One possible reason for the discrepancy cited in the study is that anti-Semitic violence in Europe is more likely to come from Muslims, of which there are very few in Eastern Europe – in part because of strict immigration policies enacted by the very right-wing governments that are being called dangerous for Jews. But don’t expect to see that reality acknowledged in the popular moralizing about Netanyahu and strongmen.

The same study also found that 56 percent of Eastern European Jewish leaders were pessimistic about increasing anti-Semitism, while in Western Europe the number jumps to 75%.

Another reason, or at least a correlation, is that 88 percent of Western European Jewish leaders found their media to be hostile to Israel, while only 36 percent said the same in the East. As Gordon noted, “Whenever Israel launches a major counterterrorism operation, anti-Israel sentiment spikes along with anti-Semitic attacks.”

That brings us to why Israel is especially interested in maintaining a positive relationship with Eastern European countries, beyond staving off isolation as mentioned earlier. The European Union is Israel’s biggest trading partner, and the EU’s Western members tend to be more critical of Israel than those in the East, who can help veto policy decisions that may be harmful to Israel.

Eastern Europe is “a good partner that creates a counterbalance to Brussels,” the government source said. “This enables us to deal with Europe without constant criticism. We take it as a positive diplomatic tool, and we don’t judge when we don’t need to.”
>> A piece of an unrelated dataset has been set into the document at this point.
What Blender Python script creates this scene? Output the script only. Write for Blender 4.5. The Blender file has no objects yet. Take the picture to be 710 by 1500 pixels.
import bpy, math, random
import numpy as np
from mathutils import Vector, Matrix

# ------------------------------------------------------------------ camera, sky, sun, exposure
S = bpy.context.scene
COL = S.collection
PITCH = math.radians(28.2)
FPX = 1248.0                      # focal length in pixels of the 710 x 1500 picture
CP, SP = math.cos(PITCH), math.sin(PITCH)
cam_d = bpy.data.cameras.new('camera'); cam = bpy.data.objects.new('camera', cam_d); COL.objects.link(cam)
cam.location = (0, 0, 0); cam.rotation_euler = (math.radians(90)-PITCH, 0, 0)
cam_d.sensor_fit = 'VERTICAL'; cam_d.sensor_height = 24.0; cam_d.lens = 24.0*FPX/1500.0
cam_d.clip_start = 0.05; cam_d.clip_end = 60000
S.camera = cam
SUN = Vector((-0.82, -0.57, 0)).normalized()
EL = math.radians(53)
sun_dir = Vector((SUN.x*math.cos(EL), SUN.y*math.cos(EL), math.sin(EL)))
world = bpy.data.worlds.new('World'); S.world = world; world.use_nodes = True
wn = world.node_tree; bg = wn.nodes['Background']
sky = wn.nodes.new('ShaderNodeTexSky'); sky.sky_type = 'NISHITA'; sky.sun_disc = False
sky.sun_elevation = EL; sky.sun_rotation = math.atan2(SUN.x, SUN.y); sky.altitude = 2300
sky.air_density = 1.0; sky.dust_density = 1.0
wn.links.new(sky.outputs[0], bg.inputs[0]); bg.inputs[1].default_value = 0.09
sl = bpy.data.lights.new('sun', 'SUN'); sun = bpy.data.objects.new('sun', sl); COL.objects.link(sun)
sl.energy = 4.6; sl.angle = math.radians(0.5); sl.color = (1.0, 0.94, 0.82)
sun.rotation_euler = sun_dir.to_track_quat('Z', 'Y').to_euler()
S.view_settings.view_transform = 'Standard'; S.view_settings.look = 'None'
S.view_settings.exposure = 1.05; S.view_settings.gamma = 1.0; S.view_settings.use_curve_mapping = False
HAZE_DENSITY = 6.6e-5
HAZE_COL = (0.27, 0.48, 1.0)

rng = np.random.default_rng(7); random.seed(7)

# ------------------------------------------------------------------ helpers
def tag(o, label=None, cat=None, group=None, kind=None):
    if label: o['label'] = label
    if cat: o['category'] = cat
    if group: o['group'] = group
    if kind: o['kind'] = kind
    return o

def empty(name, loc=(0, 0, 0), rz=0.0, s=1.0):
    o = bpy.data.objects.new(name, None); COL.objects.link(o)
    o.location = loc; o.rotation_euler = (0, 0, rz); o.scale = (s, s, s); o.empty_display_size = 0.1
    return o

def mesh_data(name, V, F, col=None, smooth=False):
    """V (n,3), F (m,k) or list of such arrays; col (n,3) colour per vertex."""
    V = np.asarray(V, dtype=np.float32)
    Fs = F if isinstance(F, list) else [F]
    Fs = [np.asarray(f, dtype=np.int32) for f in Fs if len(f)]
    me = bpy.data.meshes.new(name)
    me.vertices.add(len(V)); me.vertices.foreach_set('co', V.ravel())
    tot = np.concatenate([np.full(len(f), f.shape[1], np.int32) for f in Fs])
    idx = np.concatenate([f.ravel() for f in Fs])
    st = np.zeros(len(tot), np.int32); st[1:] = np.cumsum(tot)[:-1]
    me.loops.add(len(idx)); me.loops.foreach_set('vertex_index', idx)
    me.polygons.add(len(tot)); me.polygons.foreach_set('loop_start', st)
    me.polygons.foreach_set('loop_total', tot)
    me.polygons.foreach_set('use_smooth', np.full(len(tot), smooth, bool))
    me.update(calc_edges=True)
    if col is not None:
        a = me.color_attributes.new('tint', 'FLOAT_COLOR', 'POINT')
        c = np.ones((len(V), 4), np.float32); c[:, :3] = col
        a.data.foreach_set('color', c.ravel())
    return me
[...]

This “counterbalance to Brussels” is Jerusalem’s explicit goal in hosting the summit on Feb. 18-19, upgrading ties with the Visegrad states – Poland, Hungary, Czech Republic, and Slovakia – thought to be the most right wing in the EU.

The challenge and moral mandate for Israel’s government is to ensure that in pursuing enhanced relations with countries that can strengthen its security and political position, they’re not endorsing the anti-Semitic dog whistles – or bullhorns – of their governments.